Restate the listing that follows word for word, without its pictures.
Start of Data extract
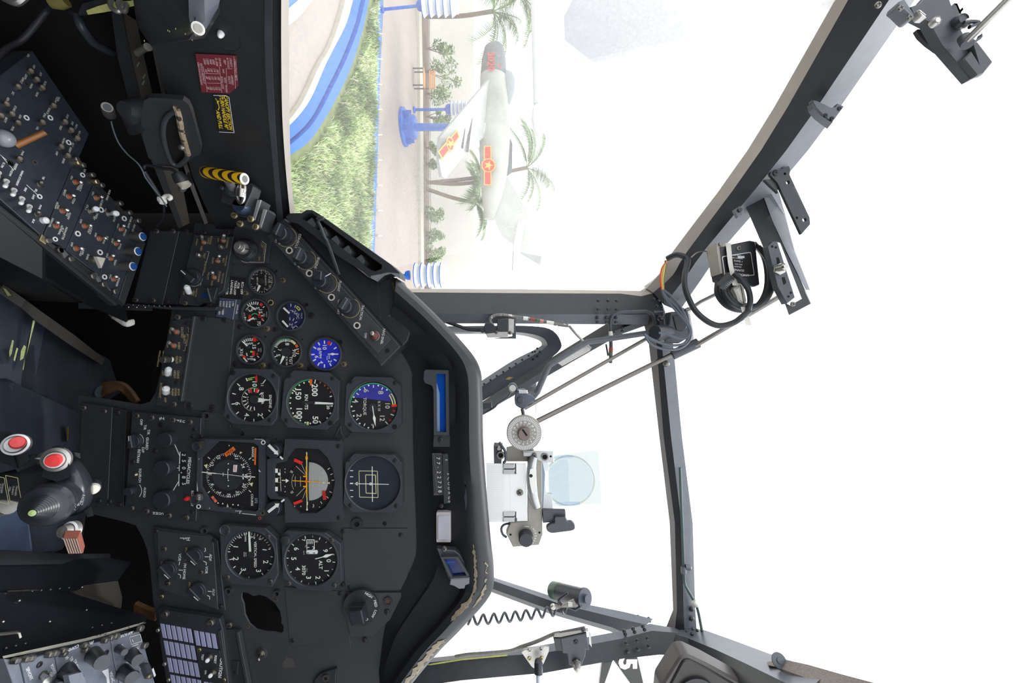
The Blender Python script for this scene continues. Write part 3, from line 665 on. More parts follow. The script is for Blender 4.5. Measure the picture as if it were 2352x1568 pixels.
strips('trim_7', [[(1080, 1305, 1.0), (1080, 1312, .98), (1080, 1335, .97), (1080, 1340, .985)], [(1135, 1326, 1.0), (1135, 1334, .98), (1132, 1352, .97), (1131, 1360, .985)], [(1290, 1376, 1.0), (1285, 1386, .98), (1270, 1402, .97), (1265, 1410, .985)], [(1430, 1404, 1.0), (1425, 1421, .98), (1405, 1440, .97), (1400, 1449, .985)], [(1500, 1421, 1.0), (1485, 1434, .98), (1455, 1462, .97), (1445, 1470, .985)]],
    [CANG_LIT, CAN, CAN, CAN], .04, extra=ex)
# front seat's window frame: a band with a rounded corner, and the beam under it
T = MB(W0); d = .95
inn = smooth2([(1000, 768), (1045, 767), (1120, 767), (1190, 769), (1232, 779), (1244, 789), (1235, 799), (1176, 829), (1108, 873), (1060, 905)], 4)
out = smooth2([(1000, 749), (1045, 749), (1130, 748), (1205, 748), (1262, 755), (1287, 782), (1280, 810), (1200, 866), (1108, 921), (1060, 950)], 4)
mid = [(a[0] * .72 + c[0] * .28, a[1] * .72 + c[1] * .28) for a, c in zip(inn, out)]
T.wloft([[P(*a, d + .03), P(*m_, d), P(*c, d - .012), P(*c, d + .03)] for a, m_, c in zip(inn, mid, out)], CANG_LIT)
rivets(T, [(470 + 52 * i, 860 - 33 * i) for i in range(9)] + [(870, 655), (905, 630), (925, 595), (865, 600), (905, 570)], d - .004, 2.6, RIV, M2)
T.add([PK(M2, *p, d - .008) for p in ((645, 822), (672, 803), (712, 806), (690, 830))], [(0, 1, 2, 3)], mat('faded_yellow_tape', (214, 190, 96), .6, var=.1))
single('trim_8', T, kind='structure')
strips('trim_9', [[(1060, 950, .93), (1060, 965, .91), (1060, 978, .92)], [(1108, 922, .93), (1108, 936, .91), (1108, 950, .92)], [(1290, 806, .90), (1298, 822, .88), (1312, 832, .89)], [(1390, 745, .87), (1410, 760, .85), (1425, 768, .86)], [(1470, 718, .85), (1480, 735, .83), (1490, 745, .84)]], [CAN, CAN, CANG_LIT], .03)
T = MB(W0); q = [PK(M2, *p, .86) for p in ((1075, 690), (1320, 545), (1345, 570), (1335, 590), (1110, 715))]; T.wloft([q, [p + V((0, .015, 0)) for p in q]], ALU); T.tube([PK(M2, 1165, 385, .84), PK(M2, 1225, 455, .84), PK(M2, 1290, 520, .84), PK(M2, 1345, 570, .84)], .0026, ALU)
single('hinge_strut', T, 'short pale metal strut hanging under the dark roof beam', 'strut')
# centre stanchion of the windscreen behind the sight
strips('trim_10', [[(1185, 868, 1.0), (1185, 880, .99), (1185, 895, 1.0)], [(1232, 876, 1.0), (1232, 890, .99), (1232, 905, 1.0)], [(1232, 930, 1.0), (1230, 955, .99), (1228, 985, 1.0)]], [CANG_LIT, CAN, CAN], .02)

# ---------------------------------------------------------------- panes
DUST_VEIL = pane_mat('dusty_veiled_side_pane', .24, veil=(-.18, .5, .95, 3.3)); CLR = pane_mat('clear_pane', .05, 400)  # real dust film, plus a painted haze veil growing towards the top
def pane(name, a, c, m, bulge=0.0, side=V((-1, 0, 0)), nu=12, nv=10, prof=None):
    b = MB(W0); a = spline([P(*p) for p in a], 4); c = spline([P(*p) for p in c], 4); n = min(len(a), len(c)); vs = []
    for i in range(n):
        for j in range(nv + 1):
            t = j / nv; vs.append(a[i].lerp(c[i], t) + side * bulge * sin(pi * t))
    b.add(vs, [(i * (nv + 1) + j, (i + 1) * (nv + 1) + j, (i + 1) * (nv + 1) + j + 1, i * (nv + 1) + j + 1) for i in range(n - 1) for j in range(nv)], m)
    return single(name, b, kind='structure', sharp=180)
pane('window_1', [(658, -60, dl(-60) + .02), (658, 150, dl(150) + .02), (660, 360, dl(360) + .02), (676, 520, dl(520) + .02), (760, 672, .79)], [(1960, -30, .415), (1830, 170, .51), (1725, 345, .60), (1560, 575, .752), (1480, 668, .825)], DUST_VEIL, .08)
pane('window_2', [(1100, 860, 1.02), (1105, 1000, 1.02), (1110, 1200, 1.02), (1120, 1340, 1.0)], [(1475, 730, .84), (1505, 1000, .83), (1530, 1200, .83), (1535, 1430, .83)], CLR, .03, V((0, 1, 0)))
pane('window_3', [(1525, 715, .815), (1535, 900, .815), (1555, 1150, .815), (1570, 1440, .80)], [(2100, -30, .42), (2600, 500, .40), (2600, 1100, .40), (1900, 1540, .56)], CLR, .05, V((0, 0, 1)))
pane('window_4', [(880, 1590, .73), (1060, 1560, .74), (1250, 1543, .76), (1520, 1500, .78)], [(900, 1900, .52), (1060, 1900, .53), (1300, 1850, .54), (1690, 1700, .58)], CLR, .03, V((1, 0, 0)))
# ---------------------------------------------------------------- cockpit shell
WALLM = mat('wall_black', (38, 39, 41), .5, var=.25, sc=40, sc2=5, chip=((110, 108, 96), .26, 50))
FLOORM = mat('floor_black', (34, 35, 37), .6, var=.3, sc=30)
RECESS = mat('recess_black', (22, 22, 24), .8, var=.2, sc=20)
b = MB(W0); Z0 = EYE - 1.02
b.beam([V((-.75, .1, Z0 - .02)), V((.95, .1, Z0 - .02))], 1.9, .04, (0, 0, 1), FLOORM); single('floor', b, kind='structure')
WL = Fr(P(500, 300, dl(300)), (.5, 1, 0), (0, 0, 1))            # inner skin under the left sill
b = MB(WL); b.poly([(606, -160), (606, 0), (607, 130), (616, 260), (627, 380), (636, 500), (640, 575), (520, 575), (470, 470), (440, 400), (405, 260), (372, 190), (330, 30), (300, -160)], -12, 0, WALLM); single('wall_left', b, kind='structure')
b = MB(W0); o = V((-.34, .63, EYE)); q = V((-.19, .63, EYE)); u = V((.5, 1, 0)).normalized(); w = V((-.02, .01, 0))
def sec(t, zs): return [o + u * t + V((0, 0, -1.02)), o + u * t + V((0, 0, -.50)), q + u * t + V((0, 0, zs)), q + u * t + w + V((0, 0, zs)), o + u * t + w * 2 + V((0, 0, -.48)), o + u * t + w * 2 + V((0, 0, -1.02))]
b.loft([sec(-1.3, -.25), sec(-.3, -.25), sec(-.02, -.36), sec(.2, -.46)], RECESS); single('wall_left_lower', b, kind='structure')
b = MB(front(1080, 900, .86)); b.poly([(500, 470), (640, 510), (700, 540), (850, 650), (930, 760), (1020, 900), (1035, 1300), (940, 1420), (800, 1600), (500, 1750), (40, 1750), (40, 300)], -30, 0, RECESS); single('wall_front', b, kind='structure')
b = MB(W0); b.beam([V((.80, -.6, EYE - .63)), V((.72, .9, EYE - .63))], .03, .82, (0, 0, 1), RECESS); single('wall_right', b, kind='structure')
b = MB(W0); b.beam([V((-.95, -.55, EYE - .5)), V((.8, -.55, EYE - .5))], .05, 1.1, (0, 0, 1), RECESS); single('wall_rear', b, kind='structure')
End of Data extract
__Response for this exercise__:
The Blender Python script for this scene continues. Write part 3, from line 665 on. More parts follow. The script is for Blender 4.5. Measure the picture as if it were 2352x1568 pixels.
strips('trim_7', [[(1080, 1305, 1.0), (1080, 1312, .98), (1080, 1335, .97), (1080, 1340, .985)], [(1135, 1326, 1.0), (1135, 1334, .98), (1132, 1352, .97), (1131, 1360, .985)], [(1290, 1376, 1.0), (1285, 1386, .98), (1270, 1402, .97), (1265, 1410, .985)], [(1430, 1404, 1.0), (1425, 1421, .98), (1405, 1440, .97), (1400, 1449, .985)], [(1500, 1421, 1.0), (1485, 1434, .98), (1455, 1462, .97), (1445, 1470, .985)]],
    [CANG_LIT, CAN, CAN, CAN], .04, extra=ex)
# front seat's window frame: a band with a rounded corner, and the beam under it
T = MB(W0); d = .95
inn = smooth2([(1000, 768), (1045, 767), (1120, 767), (1190, 769), (1232, 779), (1244, 789), (1235, 799), (1176, 829), (1108, 873), (1060, 905)], 4)
out = smooth2([(1000, 749), (1045, 749), (1130, 748), (1205, 748), (1262, 755), (1287, 782), (1280, 810), (1200, 866), (1108, 921), (1060, 950)], 4)
mid = [(a[0] * .72 + c[0] * .28, a[1] * .72 + c[1] * .28) for a, c in zip(inn, out)]
T.wloft([[P(*a, d + .03), P(*m_, d), P(*c, d - .012), P(*c, d + .03)] for a, m_, c in zip(inn, mid, out)], CANG_LIT)
rivets(T, [(470 + 52 * i, 860 - 33 * i) for i in range(9)] + [(870, 655), (905, 630), (925, 595), (865, 600), (905, 570)], d - .004, 2.6, RIV, M2)
T.add([PK(M2, *p, d - .008) for p in ((645, 822), (672, 803), (712, 806), (690, 830))], [(0, 1, 2, 3)], mat('faded_yellow_tape', (214, 190, 96), .6, var=.1))
single('trim_8', T, kind='structure')
strips('trim_9', [[(1060, 950, .93), (1060, 965, .91), (1060, 978, .92)], [(1108, 922, .93), (1108, 936, .91), (1108, 950, .92)], [(1290, 806, .90), (1298, 822, .88), (1312, 832, .89)], [(1390, 745, .87), (1410, 760, .85), (1425, 768, .86)], [(1470, 718, .85), (1480, 735, .83), (1490, 745, .84)]], [CAN, CAN, CANG_LIT], .03)
T = MB(W0); q = [PK(M2, *p, .86) for p in ((1075, 690), (1320, 545), (1345, 570), (1335, 590), (1110, 715))]; T.wloft([q, [p + V((0, .015, 0)) for p in q]], ALU); T.tube([PK(M2, 1165, 385, .84), PK(M2, 1225, 455, .84), PK(M2, 1290, 520, .84), PK(M2, 1345, 570, .84)], .0026, ALU)
single('hinge_strut', T, 'short pale metal strut hanging under the dark roof beam', 'strut')
# centre stanchion of the windscreen behind the sight
strips('trim_10', [[(1185, 868, 1.0), (1185, 880, .99), (1185, 895, 1.0)], [(1232, 876, 1.0), (1232, 890, .99), (1232, 905, 1.0)], [(1232, 930, 1.0), (1230, 955, .99), (1228, 985, 1.0)]], [CANG_LIT, CAN, CAN], .02)

# ---------------------------------------------------------------- panes
DUST_VEIL = pane_mat('dusty_veiled_side_pane', .24, veil=(-.18, .5, .95, 3.3)); CLR = pane_mat('clear_pane', .05, 400)  # real dust film, plus a painted haze veil growing towards the top
def pane(name, a, c, m, bulge=0.0, side=V((-1, 0, 0)), nu=12, nv=10, prof=None):
    b = MB(W0); a = spline([P(*p) for p in a], 4); c = spline([P(*p) for p in c], 4); n = min(len(a), len(c)); vs = []
    for i in range(n):
        for j in range(nv + 1):
            t = j / nv; vs.append(a[i].lerp(c[i], t) + side * bulge * sin(pi * t))
    b.add(vs, [(i * (nv + 1) + j, (i + 1) * (nv + 1) + j, (i + 1) * (nv + 1) + j + 1, i * (nv + 1) + j + 1) for i in range(n - 1) for j in range(nv)], m)
    return single(name, b, kind='structure', sharp=180)
pane('window_1', [(658, -60, dl(-60) + .02), (658, 150, dl(150) + .02), (660, 360, dl(360) + .02), (676, 520, dl(520) + .02), (760, 672, .79)], [(1960, -30, .415), (1830, 170, .51), (1725, 345, .60), (1560, 575, .752), (1480, 668, .825)], DUST_VEIL, .08)
pane('window_2', [(1100, 860, 1.02), (1105, 1000, 1.02), (1110, 1200, 1.02), (1120, 1340, 1.0)], [(1475, 730, .84), (1505, 1000, .83), (1530, 1200, .83), (1535, 1430, .83)], CLR, .03, V((0, 1, 0)))
pane('window_3', [(1525, 715, .815), (1535, 900, .815), (1555, 1150, .815), (1570, 1440, .80)], [(2100, -30, .42), (2600, 500, .40), (2600, 1100, .40), (1900, 1540, .56)], CLR, .05, V((0, 0, 1)))
pane('window_4', [(880, 1590, .73), (1060, 1560, .74), (1250, 1543, .76), (1520, 1500, .78)], [(900, 1900, .52), (1060, 1900, .53), (1300, 1850, .54), (1690, 1700, .58)], CLR, .03, V((1, 0, 0)))
# ---------------------------------------------------------------- cockpit shell
WALLM = mat('wall_black', (38, 39, 41), .5, var=.25, sc=40, sc2=5, chip=((110, 108, 96), .26, 50))
FLOORM = mat('floor_black', (34, 35, 37), .6, var=.3, sc=30)
RECESS = mat('recess_black', (22, 22, 24), .8, var=.2, sc=20)
b = MB(W0); Z0 = EYE - 1.02
b.beam([V((-.75, .1, Z0 - .02)), V((.95, .1, Z0 - .02))], 1.9, .04, (0, 0, 1), FLOORM); single('floor', b, kind='structure')
WL = Fr(P(500, 300, dl(300)), (.5, 1, 0), (0, 0, 1))            # inner skin under the left sill
b = MB(WL); b.poly([(606, -160), (606, 0), (607, 130), (616, 260), (627, 380), (636, 500), (640, 575), (520, 575), (470, 470), (440, 400), (405, 260), (372, 190), (330, 30), (300, -160)], -12, 0, WALLM); single('wall_left', b, kind='structure')
b = MB(W0); o = V((-.34, .63, EYE)); q = V((-.19, .63, EYE)); u = V((.5, 1, 0)).normalized(); w = V((-.02, .01, 0))
def sec(t, zs): return [o + u * t + V((0, 0, -1.02)), o + u * t + V((0, 0, -.50)), q + u * t + V((0, 0, zs)), q + u * t + w + V((0, 0, zs)), o + u * t + w * 2 + V((0, 0, -.48)), o + u * t + w * 2 + V((0, 0, -1.02))]
b.loft([sec(-1.3, -.25), sec(-.3, -.25), sec(-.02, -.36), sec(.2, -.46)], RECESS); single('wall_left_lower', b, kind='structure')
b = MB(front(1080, 900, .86)); b.poly([(500, 470), (640, 510), (700, 540), (850, 650), (930, 760), (1020, 900), (1035, 1300), (940, 1420), (800, 1600), (500, 1750), (40, 1750), (40, 300)], -30, 0, RECESS); single('wall_front', b, kind='structure')
b = MB(W0); b.beam([V((.80, -.6, EYE - .63)), V((.72, .9, EYE - .63))], .03, .82, (0, 0, 1), RECESS); single('wall_right', b, kind='structure')
b = MB(W0); b.beam([V((-.95, -.55, EYE - .5)), V((.8, -.55, EYE - .5))], .05, 1.1, (0, 0, 1), RECESS); single('wall_rear', b, kind='structure')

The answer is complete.